### Raw data
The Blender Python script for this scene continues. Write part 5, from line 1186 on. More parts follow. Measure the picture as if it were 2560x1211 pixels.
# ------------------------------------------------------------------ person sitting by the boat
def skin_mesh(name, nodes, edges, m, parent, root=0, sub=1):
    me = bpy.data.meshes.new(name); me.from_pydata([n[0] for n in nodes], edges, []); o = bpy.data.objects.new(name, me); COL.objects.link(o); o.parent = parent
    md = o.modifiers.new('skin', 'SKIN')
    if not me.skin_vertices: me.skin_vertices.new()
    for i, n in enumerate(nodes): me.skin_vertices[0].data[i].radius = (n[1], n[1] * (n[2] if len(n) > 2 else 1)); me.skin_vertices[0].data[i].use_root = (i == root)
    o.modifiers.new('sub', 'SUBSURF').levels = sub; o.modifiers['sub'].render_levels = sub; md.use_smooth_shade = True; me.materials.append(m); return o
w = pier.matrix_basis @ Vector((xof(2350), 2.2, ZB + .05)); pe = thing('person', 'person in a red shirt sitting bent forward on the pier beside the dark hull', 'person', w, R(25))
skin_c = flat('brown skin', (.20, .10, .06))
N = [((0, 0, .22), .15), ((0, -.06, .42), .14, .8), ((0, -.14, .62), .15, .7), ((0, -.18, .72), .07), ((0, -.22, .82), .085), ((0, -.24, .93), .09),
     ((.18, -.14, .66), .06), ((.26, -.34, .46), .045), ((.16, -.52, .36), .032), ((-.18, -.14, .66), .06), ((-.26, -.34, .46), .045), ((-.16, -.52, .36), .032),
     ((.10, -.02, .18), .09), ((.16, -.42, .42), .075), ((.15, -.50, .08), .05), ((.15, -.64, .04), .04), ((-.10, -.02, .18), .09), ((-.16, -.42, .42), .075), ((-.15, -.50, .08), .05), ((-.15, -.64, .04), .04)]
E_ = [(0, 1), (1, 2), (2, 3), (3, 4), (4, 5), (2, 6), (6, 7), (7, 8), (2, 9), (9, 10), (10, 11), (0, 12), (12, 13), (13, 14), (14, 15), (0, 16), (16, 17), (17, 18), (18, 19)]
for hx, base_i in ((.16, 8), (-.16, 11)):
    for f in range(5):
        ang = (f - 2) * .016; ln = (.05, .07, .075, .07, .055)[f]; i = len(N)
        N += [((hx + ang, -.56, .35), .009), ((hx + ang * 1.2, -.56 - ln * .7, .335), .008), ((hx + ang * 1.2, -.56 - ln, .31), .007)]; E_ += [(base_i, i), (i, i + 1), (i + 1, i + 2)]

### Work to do
Reproduce the full listing above, character for character.

### Reply to the task
The Blender Python script for this scene continues. Write part 5, from line 1186 on. More parts follow. Measure the picture as if it were 2560x1211 pixels.
# ------------------------------------------------------------------ person sitting by the boat
def skin_mesh(name, nodes, edges, m, parent, root=0, sub=1):
    me = bpy.data.meshes.new(name); me.from_pydata([n[0] for n in nodes], edges, []); o = bpy.data.objects.new(name, me); COL.objects.link(o); o.parent = parent
    md = o.modifiers.new('skin', 'SKIN')
    if not me.skin_vertices: me.skin_vertices.new()
    for i, n in enumerate(nodes): me.skin_vertices[0].data[i].radius = (n[1], n[1] * (n[2] if len(n) > 2 else 1)); me.skin_vertices[0].data[i].use_root = (i == root)
    o.modifiers.new('sub', 'SUBSURF').levels = sub; o.modifiers['sub'].render_levels = sub; md.use_smooth_shade = True; me.materials.append(m); return o
w = pier.matrix_basis @ Vector((xof(2350), 2.2, ZB + .05)); pe = thing('person', 'person in a red shirt sitting bent forward on the pier beside the dark hull', 'person', w, R(25))
skin_c = flat('brown skin', (.20, .10, .06))
N = [((0, 0, .22), .15), ((0, -.06, .42), .14, .8), ((0, -.14, .62), .15, .7), ((0, -.18, .72), .07), ((0, -.22, .82), .085), ((0, -.24, .93), .09),
     ((.18, -.14, .66), .06), ((.26, -.34, .46), .045), ((.16, -.52, .36), .032), ((-.18, -.14, .66), .06), ((-.26, -.34, .46), .045), ((-.16, -.52, .36), .032),
     ((.10, -.02, .18), .09), ((.16, -.42, .42), .075), ((.15, -.50, .08), .05), ((.15, -.64, .04), .04), ((-.10, -.02, .18), .09), ((-.16, -.42, .42), .075), ((-.15, -.50, .08), .05), ((-.15, -.64, .04), .04)]
E_ = [(0, 1), (1, 2), (2, 3), (3, 4), (4, 5), (2, 6), (6, 7), (7, 8), (2, 9), (9, 10), (10, 11), (0, 12), (12, 13), (13, 14), (14, 15), (0, 16), (16, 17), (17, 18), (18, 19)]
for hx, base_i in ((.16, 8), (-.16, 11)):
    for f in range(5):
        ang = (f - 2) * .016; ln = (.05, .07, .075, .07, .055)[f]; i = len(N)
        N += [((hx + ang, -.56, .35), .009), ((hx + ang * 1.2, -.56 - ln * .7, .335), .008), ((hx + ang * 1.2, -.56 - ln, .31), .007)]; E_ += [(base_i, i), (i, i + 1), (i + 1, i + 2)]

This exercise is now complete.